Can You Be Happy Without Being an Ethical Person?

Greek Virtue, Self-Actualization, and Happiness

To the ancient Greeks, happiness is the end goal of life. Virtuous behavior contributes to moral excellence. Moral excellence can contribute to a happy life.

Thus, being a moral person is essential to living a life of happiness. A person achieves happiness by possessing the dispositions (i.e., tendencies) to make the right choice at the right time in the right way.

Morality applies to one’s personal beliefs and choices in life. Ethics is a set of rules that contribute to leading a moral life. We can view ethical behavior as a pathway to achieve a moral life; hence, a happy life.

Ethics can be loosely defined as a set of values that contribute to the betterment of one’s life – i.e., honesty, trustworthiness, respect, responsibility, and being a person of integrity. Ethics if often thought of as a set of principles to guide one’s actions and behaviors. Application of those principles in our daily life should lead to happiness.

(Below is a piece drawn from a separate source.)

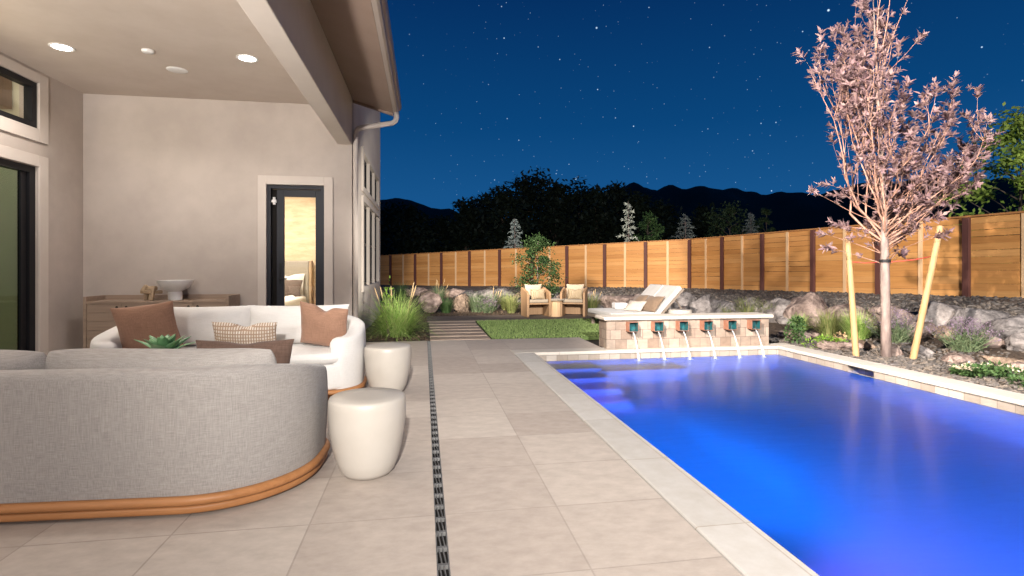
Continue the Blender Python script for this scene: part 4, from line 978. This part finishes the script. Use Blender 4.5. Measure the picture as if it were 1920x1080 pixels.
def stake(p0, p1, label):
    return tag(obj('tree_stake', MB().tube([p0, tuple((a+b_)/2 for a, b_ in zip(p0,p1)), p1], [.041,.038,.036], 12), stake_m, smooth=True, auto=50), label, 'tree stake', 'stakes of the purple tree')
stake((5.72,6.30,-.1),(5.76,6.50,1.60),'left round pine stake leaning beside the purple tree')
stake((6.17,5.92,-.1),(6.54,5.86,1.72),'right round pine stake leaning beside the purple tree')
tag(obj('tie_cord', MB().tube([(5.75,6.47,1.27),(5.87,6.32,1.25),(5.99,6.17,1.26)], .006, 5), red_tape, smooth=True), 'red tie cord from the left stake to the trunk', 'cord', 'red tree ties')
tag(obj('tie_cord', MB().tube([(6.02,6.09,1.26),(6.25,5.95,1.29),(6.44,5.90,1.33)], .006, 5), red_tape, smooth=True), 'red tie cord from the right stake to the trunk', 'cord', 'red tree ties')
tag(obj('trunk_strap', MB().tube([(TX-.02,TY,1.255+bedz(TX,TY)),(TX-.02,TY,1.295+bedz(TX,TY))], .066, 14), black_rub, smooth=False), 'black rubber strap round the trunk of the purple tree', 'strap')

# ------------------------------------------------------------------ BEYOND THE FENCE
def conifer(label, x, y, h, r, lm, seed, droop=.2, arms=0, n=26, z=0, cat='conifer', slim=1.0, nls=1.0):
    rnd = random.Random(500+seed); t = thing('conifer', label, cat, (x,y,z), 0, 'conifers beyond the fence'); tr = MB(); cr = MB()
    tr.tube([(0,0,0),(.03,0,h*.5),(-.02,0,h)], [.06,.04,.008], 7)
    tiers = []
    for k in range(n*3):
        u = (k+.5)/(n*3); zc = h*(.12+.86*u); L = r*((1-u)**.8)*rnd.uniform(.55,1.1)+.07; a = k*2.399+rnd.uniform(-.3,.3); tiers.append((zc,a,L,.25))
    for k in range(arms): tiers.append((h*rnd.uniform(.30,.42), k*PI/max(1,arms/2)+rnd.uniform(-.3,.3), r*rnd.uniform(1.5,2.1), .55))
    for zc,a,L,up in tiers:
        pts = []
        for q in range(7):
            s_ = q/6; pts.append(Vector((math.cos(a)*L*s_, math.sin(a)*L*s_, zc+L*(up*s_-droop*1.6*s_*s_))))
        tr.tube(pts, [.014*(1-.85*q/6) for q in range(7)], 4, caps=False)
        for q in range(int((14+34*L)*nls)):
            s_ = rnd.random()**.8; i = min(5,int(s_*6)); p = pts[i].lerp(pts[i+1], s_*6-i); d = (pts[i+1]-pts[i]).normalized()
            v = d+Vector((rnd.gauss(0,.8),rnd.gauss(0,.8),rnd.gauss(-.15,.6))); cr.leaf(p, v, (rnd.gauss(0,1),rnd.gauss(0,1),1), rnd.uniform(.10,.22), .045)
    obj('trunk', tr, bark_m, t, smooth=True); obj('crown', cr, lm, t); return t
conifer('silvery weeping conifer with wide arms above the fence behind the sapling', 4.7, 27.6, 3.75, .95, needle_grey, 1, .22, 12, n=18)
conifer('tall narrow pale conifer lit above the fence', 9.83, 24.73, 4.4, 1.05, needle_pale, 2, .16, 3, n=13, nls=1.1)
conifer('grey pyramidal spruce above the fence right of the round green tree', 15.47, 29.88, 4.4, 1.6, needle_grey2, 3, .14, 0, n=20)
conifer('small dim grey spruce beyond the fence beside the wide dim tree', 24.19, 36.55, 5.3, 1.5, needle_grey2, 4, .14, 0)
leafy_tree('green_tree', 'bushy mid green tree above the fence beside the pale conifer', 12.58, 28.33, 0, 4.1, 1.15, green_leaf, bark_dark, 2600, .16, 5, group='trees beyond the fence', trunk_r=.06)
leafy_tree('green_tree', 'wide dim green tree above the fence right of the grey spruce', 25.5, 41.4, 0, 6.1, 3.0, dim_leaf, bark_dark, 3600, .26, 6, group='trees beyond the fence', trunk_r=.12)
leafy_tree('green_tree', 'dim silvery tree above the fence beside the wide dim tree', 27.8, 40.0, 0, 5.9, 1.1, dim_leaf, bark_dark, 1600, .20, 7, group='trees beyond the fence', trunk_r=.09)
leafy_tree('green_tree', 'yellow green leafy tree behind the fence at the right edge', 15.3, 11.6, .3, 4.7, 1.5, bright_leaf, bark_dark, 6500, .14, 8, group='trees beyond the fence', trunk_r=.05, clump=(.16,.34), gaps=1.4)
FAR = [(-4.2,72.7,8.6,3.4,'leftmost dark tree beside the house wall'),(-1.2,63,7.6,2.6,'low dark tree just right of the house wall'),(2.5,73.6,7.6,2.8,'lowest dark tree in the dip left of the tall grove'),(5.1,65,8.1,2.6,'dark tree at the left foot of the tall grove'),(7.7,70.7,10.0,2.8,'dark tree with a rounded head left of the grove summit'),(8.9,60.4,9.9,2.7,'dark tree above the silvery weeping conifer'),(13.1,68.8,12.2,3.4,'tallest dark tree of the grove, its left summit'),(15.4,70.4,12.9,3.1,'tallest dark tree of the grove, its right summit'),(16,63.2,11.2,2.8,'dark tree right of the grove summit'),(20.9,70.5,12.0,3.4,'broad dark tree mid grove'),(20.2,60.5,10.3,2.7,'dark tree left of the pale conifer'),(24.9,66.8,11.6,3.2,'dark tree behind the pale conifer'),(24.1,57.9,9.0,2.6,'lower dark tree right of the pale conifer'),(30.7,65.9,8.9,3.0,'dark tree where the grove meets the hills'),(35.7,64,8.0,3.2,'low dark tree before the hills above the fence bend')]
for i, (x,y,h,r,lb_) in enumerate(FAR):
    leafy_tree('dark_tree', lb_, x, y, 0, h, r, dark_leaf, bark_dark, 4200, .62, 20+i, group='dark grove beyond the yard', trunk_r=.2, base=.03, clump=(.35,.62))
def ridge(prof, dist, depth, seed):
    mb = MB(); n = 220
    us = [p[0] for p in prof]
    def hv(u):
        for a, b_ in zip(prof, prof[1:]):
            if a[0] <= u <= b_[0]: k = (u-a[0])/(b_[0]-a[0]); return a[1]+(b_[1]-a[1])*k
        return prof[-1][1]
    def fn(a, c):
        az = us[0]+(us[-1]-us[0])*a; h = hv(az); s_ = c
        k = math.sin(min(1, s_/.6)*PI/2) if s_ < .6 else math.cos((s_-.6)/.4*PI/2)
        rr = dist*(.62+.38*min(1,s_/.6))+depth*max(0,s_-.6)
        z = -1+(h+1)*k*(1+ (0 if .55 < s_ < .65 else .12*noise.noise(Vector((az*30,s_*6,seed)))))
        if .55 < s_ < .65: z += h*.02*noise.noise(Vector((az*90,1,seed)))
        return (rr*math.sin(az), rr*math.cos(az), z)
    mb.grid(n, 20, fn); return mb
th0 = math.atan(.165)
def azel(u, v, dist):
    r_ = (u-960)/1000; az = th0+math.atan(r_); return (az, 1.2+(500-v)/1000*dist*math.cos(math.atan(r_)))
struct('hills', ridge([azel(u,v,1400) for u,v in ((200,400),(500,392),(690,388),(716,380),(740,377),(768,378),(800,390),(850,404),(900,420),(1000,415),(1100,380),(1165,358),(1190,352),(1215,352),(1232,358),(1250,361),(1282,361),(1318,354),(1340,360),(1365,357),(1385,361),(1405,367),(1450,370),(1470,367),(1490,364),(1520,366),(1600,358),(1700,346),(1800,340),(1900,344),(2100,350),(2600,360))], 1400, 900, 3), hill_m, smooth=True)

# ------------------------------------------------------------------ LIGHTS
def spot(name, loc, target, energy, size, col, soft=.25, blend=.5):
    l = bpy.data.lights.new(name, 'SPOT'); l.energy = energy; l.spot_size = R(size); l.spot_blend = blend; l.shadow_soft_size = soft; l.color = col
    o = bpy.data.objects.new(name, l); COL.objects.link(o); o.location = loc
    o.rotation_euler = (Vector(target)-Vector(loc)).to_track_quat('-Z','Y').to_euler(); return o
def point(name, loc, energy, col, soft=.1):
    l = bpy.data.lights.new(name, 'POINT'); l.energy = energy; l.shadow_soft_size = soft; l.color = col
    o = bpy.data.objects.new(name, l); COL.objects.link(o); o.location = loc; return o
warm = (1,.90,.78)
spot('patio_flood', (-2.7,-6.0,3.0), (-1.8,5,.8), 900, 80, (1,.95,.91), .12, .6)
spot('ceiling_fill_spot', (-2.5,.1,1.05), (-2.4,4.4,3.75), 2000, 70, (1,.94,.89), .2, .8)  # unseen lamp added low on the patio, aimed up to brighten the ceiling
spot('yard_fill_spot', (0,-9,5.5), (7.0,10.5,.6), 24000, 58, (1,.95,.89), .2, .7)  # unseen fill lamp added in mid-air behind the camera for deck and yard
spot('side_eave_flood', (-.3,2.6,3.45), (10,9.6,1.5), 7800, 74, (1,.89,.78), .06, .6)
spot('side_wall_flood', (1.3,6.4,1.2), (-.85,10.6,1.8), 1000, 52, (1,.93,.84), .08, .6)
spot('far_fence_fill_spot', (-.2,8.3,3.45), (5.6,22,1.9), 9000, 66, (1,.89,.76), .15, .8)  # unseen lamp added to brighten the far fence, no fixture here
# bedroom and great room lamps
for nm, loc, en, sz in (('bedroom_lamp', (-3.0,10.8,3.05), 230, 1.2),):
    l = bpy.data.lights.new(nm, 'AREA'); l.energy = en; l.size = sz; l.color = (1,.86,.70); o = bpy.data.objects.new(nm, l); COL.objects.link(o); o.location = loc
point('great_room_lamp', (-5.12,5.2,3.2), 110, (1,.85,.62), .15)
# pool lights, set in the walls under water
blue, violet = (.0,.17,1.0), (.26,.11,1.0)
for loc, aim, en, c, sz in (((2.3,-1.5,-.45),(2.6,4.2,-1.2),800,blue,80),((4.3,-1.5,-.45),(4.2,4.6,-1.2),1000,blue,80),((1.58,4.2,-.5),(4.4,4.6,-1.0),300,blue,140),((1.56,2.1,-.40),(2.4,2.0,-1.1),160,violet,95),((1.56,5.4,-.36),(2.1,6.3,-.7),45,violet,100),((1.58,.2,-.45),(4.2,1.6,-1.0),320,blue,140),((1.58,3.1,-.30),(5.28,4.6,-.20),170,violet,46),((3.3,-1.5,-.45),(4.7,6.0,-1.2),1400,blue,50)):
    spot('pool_lamp', loc, aim, en, sz, c, .06, .6)

# ------------------------------------------------------------------ WORLD: night sky with stars
wd = bpy.data.worlds.new('World'); sc.world = wd; wd.use_nodes = True; nt = wd.node_tree
bgn = nt.nodes['Background']; tc = N(nt, 'ShaderNodeTexCoord'); nrm = N(nt, 'ShaderNodeVectorMath', operation='NORMALIZE'); nt.links.new(tc.outputs['Generated'], nrm.inputs[0])
sep = N(nt, 'ShaderNodeSeparateXYZ'); nt.links.new(nrm.outputs[0], sep.inputs[0])
sky = ramp(nt, sep.outputs[2], [(0,(.010,.098,.285)),(.13,(.008,.088,.262)),(.25,(.003,.060,.20)),(.45,(.0015,.030,.125)),(1,(.001,.018,.08))])
acc = sky
for scale, thr, br_, seedoff in ((95,.085,.65,0),(48,.066,1.1,5.3),(17,.042,2.4,2.1)):
    ofs = N(nt, 'ShaderNodeVectorMath', operation='ADD'); nt.links.new(nrm.outputs[0], ofs.inputs[0]); ofs.inputs[1].default_value = (seedoff,seedoff*.7,seedoff*1.3)
    vo = N(nt, 'ShaderNodeTexVoronoi', feature='F1'); vo.inputs['Scale'].default_value = scale; nt.links.new(ofs.outputs[0], vo.inputs['Vector'])
    mr = N(nt, 'ShaderNodeMapRange', interpolation_type='SMOOTHSTEP'); mr.inputs['From Min'].default_value = thr; mr.inputs['From Max'].default_value = thr*.25; mr.inputs['To Min'].default_value = 0; mr.inputs['To Max'].default_value = br_; nt.links.new(vo.outputs['Distance'], mr.inputs['Value'])
    cr_ = N(nt, 'ShaderNodeSeparateColor'); nt.links.new(vo.outputs['Color'], cr_.inputs[0])
    ml_ = N(nt, 'ShaderNodeMath', operation='MULTIPLY'); nt.links.new(mr.outputs[0], ml_.inputs[0]); nt.links.new(cr_.outputs[0], ml_.inputs[1])
    cc = N(nt, 'ShaderNodeVectorMath', operation='SCALE'); cc.inputs[0].default_value = (.62,.85,1.0); nt.links.new(ml_.outputs[0], cc.inputs['Scale'])
    acc = mixc(nt, 1.0, acc, cc.outputs[0], 'ADD')
nt.links.new(acc, bgn.inputs['Color']); bgn.inputs['Strength'].default_value = 1.0

# ------------------------------------------------------------------ CAMERA
cd = bpy.data.cameras.new('camera'); cam = bpy.data.objects.new('camera', cd); COL.objects.link(cam)
cam.location = (0,0,1.2); cam.rotation_euler = (R(90),0,-th0); cd.sensor_width = 36; cd.lens = 18.75; cd.shift_y = -40/1920; cd.clip_end = 6000; cd.clip_start = .05
sc.camera = cam
sc.view_settings.view_transform = 'Standard'; sc.view_settings.look = 'None'; sc.view_settings.exposure = 0; sc.view_settings.gamma = 1
sc.cycles.use_denoising = True; sc.cycles.max_bounces = 8; sc.cycles.transparent_max_bounces = 16; sc.cycles.sample_clamp_indirect = 6; sc.cycles.caustics_reflective = False; sc.cycles.caustics_refractive = False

A few caveats underlie my thesis about ethics and happiness:

  • The pursuit of happiness is a worthwhile goal.
  • Knowledge, judgment and wisdom are essential ingredients in making the right choices in life and lead to happiness.
  • To be truly happy, people should act from a “moral point of view:” they are willing to place the interests of others ahead of their own – at least sometimes.
  • Each of us possesses the necessary courage to withstand pressure to deviate from the right path.
  • What is right and what is wrong is not limited to a set of general rules of behavior but, more so, to developing the traits of character (i.e. virtues) that lead to a life of excellence.

We all face moral dilemmas in life. For Aristotle and Plato, the founding fathers of virtue, we cannot use a general principle to determine the right course of action. Instead, we need to look at what good and virtuous people would do, as these people would be able to really understand a situation and see what is best to do.  Aristotle-2-sized

Aristotle defines human happiness (which can only be sought via virtuous means) as being different from sensuous pleasures (which he describes as what we know now are vices. Our function as human beings, he says, is not to pursue pleasures such as sex, money, and rock and roll [my words; Aristotle thought more in terms of animal desires], but instead to pursue virtues such as knowledge, courage, and temperance.

A good person has good character traits – such as generosity, friendship, and kindness – and will use these traits in making moral judgments and decisions. They will take pleasure in sacrificing their own comfort for the good of another.

Altruistic behavior is all around us. Some people take pleasure in charity work and doing acts of kindness. Others believe in the philosophy of “paying it forward.” Still others sacrifice their own health and welfare for the good of humanity. Mother Theresa is a shining light of sacrificing for the good of others. Soldiers do so every day they are on the battlefield.

Happiness depends on ourselves. Aristotle saw it as the central purpose of human life and a goal in itself. Aristotle believed that a genuinely happy life required the fulfillment of a broad range of conditions, including physical as well as mental well-being.

Today, what most people want from life is the realization of fulfillment of one’s talents and potentialities, especially considered as a drive or need present in everyone. We seek to fulfill our purpose in life. We devote time and effort to what Maslow called self-actualization, the highest human need and one that leads to happiness. Self-actualization is a state in which people are at their very best.